Sunday, August 13, 2006

Missing Hungarian Jews - a "revisionist" dilemma

Deportation of more than 400,000 Hungarian Jews to Auschwitz is firmly documented. "Revisionists" deny that most of these Jews have been killed, but, interestingly, they differ between themselves on whether these Jews were even deported to Auschwitz. Arthur Butz is a known denier of the deportation of 400,000+ Hungarian Jews. Carlo Mattogno and Juergen Graf, on the other hand, are convinced by the documentary evidence that these Jews were deported from Hungary.

Both positions have a reasonable side to them. Mattogno and Graf are not ready to dismiss numerous documents, and thus accept the deportation but not the killing. But Butz's position is eminently reasonable in a "revisionist" framework:
Graf accepts the 438,000 figure, but denies the killing. I also deny the killing of those who were deported, but I also deny the 438,000 figure or, more precisely, the idea that the May-July deportations virtually emptied Hungary of Jews, except for the Budapest area. I accept however that many Jews were deported in May-July 1944, mainly for labor. I cannot give a figure, but I believe it would have been only a fraction of 438,000. Graf cannot tell us what happened to most of the 438,000 Jews. Indeed the question that is the title of his paper remains begged.
Indeed, selection for labor purposes explains the destiny of only about 100,000+ Hungarian Jews (more or less). What happened to the rest?

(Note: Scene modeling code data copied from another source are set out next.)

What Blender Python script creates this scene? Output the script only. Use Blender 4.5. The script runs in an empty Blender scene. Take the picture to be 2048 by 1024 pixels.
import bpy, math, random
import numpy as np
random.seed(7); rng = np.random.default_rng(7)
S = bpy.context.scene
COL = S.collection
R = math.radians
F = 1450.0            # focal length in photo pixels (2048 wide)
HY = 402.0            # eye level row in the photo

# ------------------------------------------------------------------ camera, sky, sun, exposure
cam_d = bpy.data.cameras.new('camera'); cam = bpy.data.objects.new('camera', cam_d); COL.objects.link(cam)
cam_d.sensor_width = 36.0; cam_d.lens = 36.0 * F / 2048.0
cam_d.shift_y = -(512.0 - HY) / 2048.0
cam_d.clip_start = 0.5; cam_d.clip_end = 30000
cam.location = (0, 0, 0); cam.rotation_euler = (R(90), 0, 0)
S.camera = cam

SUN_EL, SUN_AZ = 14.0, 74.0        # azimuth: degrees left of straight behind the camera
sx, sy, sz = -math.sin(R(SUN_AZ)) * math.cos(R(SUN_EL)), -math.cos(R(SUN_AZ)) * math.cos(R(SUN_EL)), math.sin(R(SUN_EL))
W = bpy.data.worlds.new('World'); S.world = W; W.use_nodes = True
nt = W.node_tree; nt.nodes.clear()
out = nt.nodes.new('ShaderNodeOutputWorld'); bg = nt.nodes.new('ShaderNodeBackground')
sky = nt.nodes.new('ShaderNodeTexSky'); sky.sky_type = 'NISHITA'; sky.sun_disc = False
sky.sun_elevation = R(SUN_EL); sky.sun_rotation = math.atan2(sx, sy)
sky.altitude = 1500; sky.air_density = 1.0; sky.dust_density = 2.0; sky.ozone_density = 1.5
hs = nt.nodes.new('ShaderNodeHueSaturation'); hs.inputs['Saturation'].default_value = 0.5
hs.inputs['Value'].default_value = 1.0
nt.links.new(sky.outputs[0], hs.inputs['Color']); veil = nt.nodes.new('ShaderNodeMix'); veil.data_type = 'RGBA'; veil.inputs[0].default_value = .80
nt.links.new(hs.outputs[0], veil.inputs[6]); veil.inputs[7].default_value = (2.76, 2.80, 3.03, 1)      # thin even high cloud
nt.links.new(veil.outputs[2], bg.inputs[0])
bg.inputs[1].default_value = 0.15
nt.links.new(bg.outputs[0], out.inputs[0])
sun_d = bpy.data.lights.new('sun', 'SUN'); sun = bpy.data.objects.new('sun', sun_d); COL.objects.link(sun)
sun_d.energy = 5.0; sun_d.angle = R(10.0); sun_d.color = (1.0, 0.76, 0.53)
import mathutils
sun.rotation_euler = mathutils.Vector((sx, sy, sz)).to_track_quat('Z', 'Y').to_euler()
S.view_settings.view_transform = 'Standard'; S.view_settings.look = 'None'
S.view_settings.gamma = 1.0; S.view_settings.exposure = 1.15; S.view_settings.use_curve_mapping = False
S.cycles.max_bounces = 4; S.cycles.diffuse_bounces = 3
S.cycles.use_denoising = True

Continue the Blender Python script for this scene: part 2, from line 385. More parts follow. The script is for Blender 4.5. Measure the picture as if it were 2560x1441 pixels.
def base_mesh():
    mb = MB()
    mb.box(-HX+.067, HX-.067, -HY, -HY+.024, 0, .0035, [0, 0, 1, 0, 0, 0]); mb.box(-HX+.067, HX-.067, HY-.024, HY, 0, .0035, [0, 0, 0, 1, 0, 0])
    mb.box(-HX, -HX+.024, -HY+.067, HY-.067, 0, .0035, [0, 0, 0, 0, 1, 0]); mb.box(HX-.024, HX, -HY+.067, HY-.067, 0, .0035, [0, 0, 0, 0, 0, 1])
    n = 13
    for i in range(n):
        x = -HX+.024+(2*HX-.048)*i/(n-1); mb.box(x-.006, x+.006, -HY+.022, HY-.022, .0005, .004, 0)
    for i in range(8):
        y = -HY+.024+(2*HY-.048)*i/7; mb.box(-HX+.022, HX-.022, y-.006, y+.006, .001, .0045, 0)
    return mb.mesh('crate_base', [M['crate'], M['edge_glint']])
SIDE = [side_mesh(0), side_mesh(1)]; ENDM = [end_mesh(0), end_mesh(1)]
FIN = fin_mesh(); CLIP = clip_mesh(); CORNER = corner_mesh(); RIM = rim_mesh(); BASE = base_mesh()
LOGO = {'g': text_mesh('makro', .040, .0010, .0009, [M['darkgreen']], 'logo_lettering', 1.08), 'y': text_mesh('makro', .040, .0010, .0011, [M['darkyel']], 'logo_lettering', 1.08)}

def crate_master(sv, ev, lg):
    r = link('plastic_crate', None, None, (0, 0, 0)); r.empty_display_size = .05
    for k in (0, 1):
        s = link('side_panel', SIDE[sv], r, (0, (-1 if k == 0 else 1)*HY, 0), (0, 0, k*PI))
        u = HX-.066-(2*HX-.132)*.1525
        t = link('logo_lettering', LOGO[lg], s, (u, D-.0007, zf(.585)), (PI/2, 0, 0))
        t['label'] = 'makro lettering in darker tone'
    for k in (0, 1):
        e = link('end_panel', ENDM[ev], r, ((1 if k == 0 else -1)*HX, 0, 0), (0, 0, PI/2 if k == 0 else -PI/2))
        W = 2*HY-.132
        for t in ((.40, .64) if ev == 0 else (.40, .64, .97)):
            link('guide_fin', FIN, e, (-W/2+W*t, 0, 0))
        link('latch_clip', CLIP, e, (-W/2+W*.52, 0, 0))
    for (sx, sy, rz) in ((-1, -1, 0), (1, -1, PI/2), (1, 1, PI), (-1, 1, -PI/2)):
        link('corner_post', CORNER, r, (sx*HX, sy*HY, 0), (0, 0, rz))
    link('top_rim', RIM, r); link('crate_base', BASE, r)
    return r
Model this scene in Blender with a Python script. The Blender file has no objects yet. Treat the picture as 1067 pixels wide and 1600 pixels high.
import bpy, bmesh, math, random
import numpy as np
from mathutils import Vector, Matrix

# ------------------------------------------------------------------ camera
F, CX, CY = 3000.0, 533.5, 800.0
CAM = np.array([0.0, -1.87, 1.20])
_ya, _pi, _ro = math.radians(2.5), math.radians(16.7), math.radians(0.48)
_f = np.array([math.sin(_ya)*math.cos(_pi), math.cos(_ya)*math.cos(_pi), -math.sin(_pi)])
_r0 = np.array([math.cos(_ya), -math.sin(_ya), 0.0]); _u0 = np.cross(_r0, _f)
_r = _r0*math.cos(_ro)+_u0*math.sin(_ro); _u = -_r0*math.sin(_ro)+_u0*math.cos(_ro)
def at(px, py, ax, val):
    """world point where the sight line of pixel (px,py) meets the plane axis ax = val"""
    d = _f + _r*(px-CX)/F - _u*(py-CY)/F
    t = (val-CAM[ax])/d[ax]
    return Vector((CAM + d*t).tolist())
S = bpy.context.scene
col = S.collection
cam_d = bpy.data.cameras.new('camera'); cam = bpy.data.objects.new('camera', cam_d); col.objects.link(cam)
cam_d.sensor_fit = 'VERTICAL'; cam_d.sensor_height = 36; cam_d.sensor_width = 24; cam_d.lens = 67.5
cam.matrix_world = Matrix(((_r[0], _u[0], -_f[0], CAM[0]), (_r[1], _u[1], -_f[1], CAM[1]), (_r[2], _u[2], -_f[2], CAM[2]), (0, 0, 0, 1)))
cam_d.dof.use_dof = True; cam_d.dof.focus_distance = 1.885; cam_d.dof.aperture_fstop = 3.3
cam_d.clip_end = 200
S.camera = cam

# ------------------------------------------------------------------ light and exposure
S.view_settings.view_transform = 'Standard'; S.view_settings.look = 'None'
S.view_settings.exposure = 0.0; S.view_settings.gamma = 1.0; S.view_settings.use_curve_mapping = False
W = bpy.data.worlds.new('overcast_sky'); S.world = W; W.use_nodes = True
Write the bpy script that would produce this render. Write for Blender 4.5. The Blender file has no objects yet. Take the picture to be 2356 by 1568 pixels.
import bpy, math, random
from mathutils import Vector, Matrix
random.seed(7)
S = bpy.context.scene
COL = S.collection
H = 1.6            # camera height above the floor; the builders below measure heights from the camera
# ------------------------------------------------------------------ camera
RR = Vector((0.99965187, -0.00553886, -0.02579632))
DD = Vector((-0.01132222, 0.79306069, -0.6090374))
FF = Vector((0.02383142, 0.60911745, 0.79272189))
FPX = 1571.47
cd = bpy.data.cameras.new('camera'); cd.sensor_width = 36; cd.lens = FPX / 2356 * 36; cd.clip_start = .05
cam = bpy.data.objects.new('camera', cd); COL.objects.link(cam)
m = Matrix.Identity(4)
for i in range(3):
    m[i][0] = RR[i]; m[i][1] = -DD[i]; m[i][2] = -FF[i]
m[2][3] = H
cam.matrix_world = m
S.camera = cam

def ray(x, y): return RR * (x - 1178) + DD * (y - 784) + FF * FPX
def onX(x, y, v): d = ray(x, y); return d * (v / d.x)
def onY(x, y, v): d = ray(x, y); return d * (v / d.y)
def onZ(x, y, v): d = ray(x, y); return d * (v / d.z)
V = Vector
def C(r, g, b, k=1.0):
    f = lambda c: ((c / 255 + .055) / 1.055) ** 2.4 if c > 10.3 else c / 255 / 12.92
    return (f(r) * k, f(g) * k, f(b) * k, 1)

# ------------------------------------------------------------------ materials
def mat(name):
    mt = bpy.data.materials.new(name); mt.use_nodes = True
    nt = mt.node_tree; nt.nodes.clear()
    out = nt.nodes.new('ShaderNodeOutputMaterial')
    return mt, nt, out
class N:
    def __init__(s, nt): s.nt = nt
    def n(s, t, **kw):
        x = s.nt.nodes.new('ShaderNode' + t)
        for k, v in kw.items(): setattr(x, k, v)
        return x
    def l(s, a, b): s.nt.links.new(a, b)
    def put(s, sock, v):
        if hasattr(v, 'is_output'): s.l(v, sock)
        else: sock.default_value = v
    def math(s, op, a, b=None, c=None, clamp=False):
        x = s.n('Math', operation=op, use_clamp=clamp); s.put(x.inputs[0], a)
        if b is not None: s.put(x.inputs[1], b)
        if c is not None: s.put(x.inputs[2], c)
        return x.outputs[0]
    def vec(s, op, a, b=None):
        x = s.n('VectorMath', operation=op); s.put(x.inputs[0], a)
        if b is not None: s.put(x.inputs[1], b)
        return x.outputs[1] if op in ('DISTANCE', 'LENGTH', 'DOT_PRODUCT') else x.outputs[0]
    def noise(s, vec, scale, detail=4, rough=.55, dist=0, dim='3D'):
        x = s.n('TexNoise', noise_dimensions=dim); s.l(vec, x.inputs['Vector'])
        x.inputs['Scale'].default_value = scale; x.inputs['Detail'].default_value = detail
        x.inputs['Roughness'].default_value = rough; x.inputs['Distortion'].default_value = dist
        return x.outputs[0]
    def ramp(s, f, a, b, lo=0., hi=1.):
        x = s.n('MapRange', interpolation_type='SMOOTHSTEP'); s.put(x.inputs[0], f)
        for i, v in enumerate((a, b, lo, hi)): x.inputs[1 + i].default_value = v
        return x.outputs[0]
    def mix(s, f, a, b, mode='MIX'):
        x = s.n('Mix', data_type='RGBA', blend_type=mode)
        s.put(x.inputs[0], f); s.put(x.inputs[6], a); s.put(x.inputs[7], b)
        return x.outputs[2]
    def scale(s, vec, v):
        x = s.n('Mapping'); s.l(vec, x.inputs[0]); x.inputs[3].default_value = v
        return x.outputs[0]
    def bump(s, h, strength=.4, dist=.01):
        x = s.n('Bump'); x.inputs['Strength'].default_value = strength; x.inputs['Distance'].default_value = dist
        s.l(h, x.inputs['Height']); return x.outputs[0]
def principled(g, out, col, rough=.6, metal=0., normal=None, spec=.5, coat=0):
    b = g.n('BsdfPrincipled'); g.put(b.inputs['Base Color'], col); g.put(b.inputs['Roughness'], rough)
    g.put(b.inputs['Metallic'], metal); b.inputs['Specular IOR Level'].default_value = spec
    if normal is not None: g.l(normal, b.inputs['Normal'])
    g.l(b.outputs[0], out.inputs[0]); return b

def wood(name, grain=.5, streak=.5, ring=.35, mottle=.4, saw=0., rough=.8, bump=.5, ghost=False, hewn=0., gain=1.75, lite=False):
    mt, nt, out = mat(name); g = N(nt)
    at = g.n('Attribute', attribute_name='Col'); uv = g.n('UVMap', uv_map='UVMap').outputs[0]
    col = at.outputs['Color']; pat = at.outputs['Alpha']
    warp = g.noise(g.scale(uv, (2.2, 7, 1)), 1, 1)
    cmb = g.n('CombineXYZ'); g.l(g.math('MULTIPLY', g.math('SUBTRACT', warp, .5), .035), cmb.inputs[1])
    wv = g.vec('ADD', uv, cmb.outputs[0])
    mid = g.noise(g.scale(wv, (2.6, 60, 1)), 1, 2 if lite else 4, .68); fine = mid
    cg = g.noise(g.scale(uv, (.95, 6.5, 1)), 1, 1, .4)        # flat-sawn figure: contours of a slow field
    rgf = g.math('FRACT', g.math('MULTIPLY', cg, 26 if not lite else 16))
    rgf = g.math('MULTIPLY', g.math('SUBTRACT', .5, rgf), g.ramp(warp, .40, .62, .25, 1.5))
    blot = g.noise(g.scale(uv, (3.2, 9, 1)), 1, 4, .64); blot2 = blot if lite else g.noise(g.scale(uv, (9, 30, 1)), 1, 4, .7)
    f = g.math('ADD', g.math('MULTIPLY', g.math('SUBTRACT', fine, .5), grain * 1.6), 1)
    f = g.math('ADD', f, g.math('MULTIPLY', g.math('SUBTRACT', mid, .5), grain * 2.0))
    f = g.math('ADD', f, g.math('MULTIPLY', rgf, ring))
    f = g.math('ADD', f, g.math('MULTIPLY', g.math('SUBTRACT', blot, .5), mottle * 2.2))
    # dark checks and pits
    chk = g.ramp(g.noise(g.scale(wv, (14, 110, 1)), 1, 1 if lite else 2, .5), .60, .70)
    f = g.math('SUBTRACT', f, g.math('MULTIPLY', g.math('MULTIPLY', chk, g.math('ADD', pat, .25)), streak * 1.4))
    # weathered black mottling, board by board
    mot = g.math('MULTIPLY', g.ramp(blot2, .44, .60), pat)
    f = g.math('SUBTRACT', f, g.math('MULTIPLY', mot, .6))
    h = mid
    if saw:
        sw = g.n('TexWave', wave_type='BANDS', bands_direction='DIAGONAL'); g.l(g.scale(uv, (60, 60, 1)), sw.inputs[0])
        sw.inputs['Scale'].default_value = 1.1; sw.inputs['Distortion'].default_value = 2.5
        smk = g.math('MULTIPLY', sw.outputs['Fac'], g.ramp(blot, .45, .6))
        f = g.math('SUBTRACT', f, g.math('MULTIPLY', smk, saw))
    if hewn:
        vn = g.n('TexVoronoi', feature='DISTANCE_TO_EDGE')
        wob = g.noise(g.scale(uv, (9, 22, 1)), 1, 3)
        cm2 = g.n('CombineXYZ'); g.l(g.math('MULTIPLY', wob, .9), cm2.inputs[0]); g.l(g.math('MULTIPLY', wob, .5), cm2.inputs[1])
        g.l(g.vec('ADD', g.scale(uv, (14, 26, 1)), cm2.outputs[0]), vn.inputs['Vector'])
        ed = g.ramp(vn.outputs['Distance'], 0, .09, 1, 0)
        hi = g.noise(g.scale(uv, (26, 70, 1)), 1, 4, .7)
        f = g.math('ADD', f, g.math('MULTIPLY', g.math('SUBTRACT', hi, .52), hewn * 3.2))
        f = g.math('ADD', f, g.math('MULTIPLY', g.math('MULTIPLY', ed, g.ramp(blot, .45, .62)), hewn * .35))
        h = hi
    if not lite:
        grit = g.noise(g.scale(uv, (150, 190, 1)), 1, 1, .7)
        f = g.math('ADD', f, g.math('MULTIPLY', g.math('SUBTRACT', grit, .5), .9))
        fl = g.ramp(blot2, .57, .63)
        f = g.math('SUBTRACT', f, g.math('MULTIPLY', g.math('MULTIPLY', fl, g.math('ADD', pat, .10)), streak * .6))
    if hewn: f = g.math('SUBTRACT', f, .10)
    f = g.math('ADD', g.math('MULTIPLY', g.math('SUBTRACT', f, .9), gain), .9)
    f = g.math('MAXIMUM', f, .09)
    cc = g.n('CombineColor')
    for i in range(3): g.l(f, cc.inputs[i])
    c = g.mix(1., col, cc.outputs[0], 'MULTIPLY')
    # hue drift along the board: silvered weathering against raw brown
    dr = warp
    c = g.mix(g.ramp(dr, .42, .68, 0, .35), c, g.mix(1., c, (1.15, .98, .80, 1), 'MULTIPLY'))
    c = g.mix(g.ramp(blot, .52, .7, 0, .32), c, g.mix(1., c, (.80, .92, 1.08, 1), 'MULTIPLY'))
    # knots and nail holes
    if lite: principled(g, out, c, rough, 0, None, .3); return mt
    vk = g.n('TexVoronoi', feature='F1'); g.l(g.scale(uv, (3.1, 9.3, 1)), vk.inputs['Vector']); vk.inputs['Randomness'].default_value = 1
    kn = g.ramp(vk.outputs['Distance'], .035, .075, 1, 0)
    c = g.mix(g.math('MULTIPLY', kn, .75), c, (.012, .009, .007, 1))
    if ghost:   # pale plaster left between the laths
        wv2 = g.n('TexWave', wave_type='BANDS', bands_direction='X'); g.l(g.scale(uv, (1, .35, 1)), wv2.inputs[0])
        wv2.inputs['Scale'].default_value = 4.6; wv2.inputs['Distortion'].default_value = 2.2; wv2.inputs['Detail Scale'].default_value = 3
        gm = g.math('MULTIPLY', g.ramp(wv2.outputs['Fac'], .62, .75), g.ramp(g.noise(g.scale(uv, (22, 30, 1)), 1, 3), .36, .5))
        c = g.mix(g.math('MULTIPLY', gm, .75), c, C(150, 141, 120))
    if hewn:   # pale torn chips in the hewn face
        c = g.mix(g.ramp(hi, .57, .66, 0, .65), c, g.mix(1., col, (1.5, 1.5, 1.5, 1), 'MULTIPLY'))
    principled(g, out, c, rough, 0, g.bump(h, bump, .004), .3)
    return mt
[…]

One cannot envy a "revisionist" - either she accepts the documents, but then cannot explain what happened to the Jews, and thus looks like a loony. Or she dismisses the documents and thus looks like a moonbat. Tough choice!


  1. Some were sent to Mauthausen, and other work camps.

  2. Operation, or Aktion Hoess was the name of the deportation of approximately 438,000 Hungarian Jews. Are you saying that of these, 100,000 were selected out for labor? Really, we need more documentation.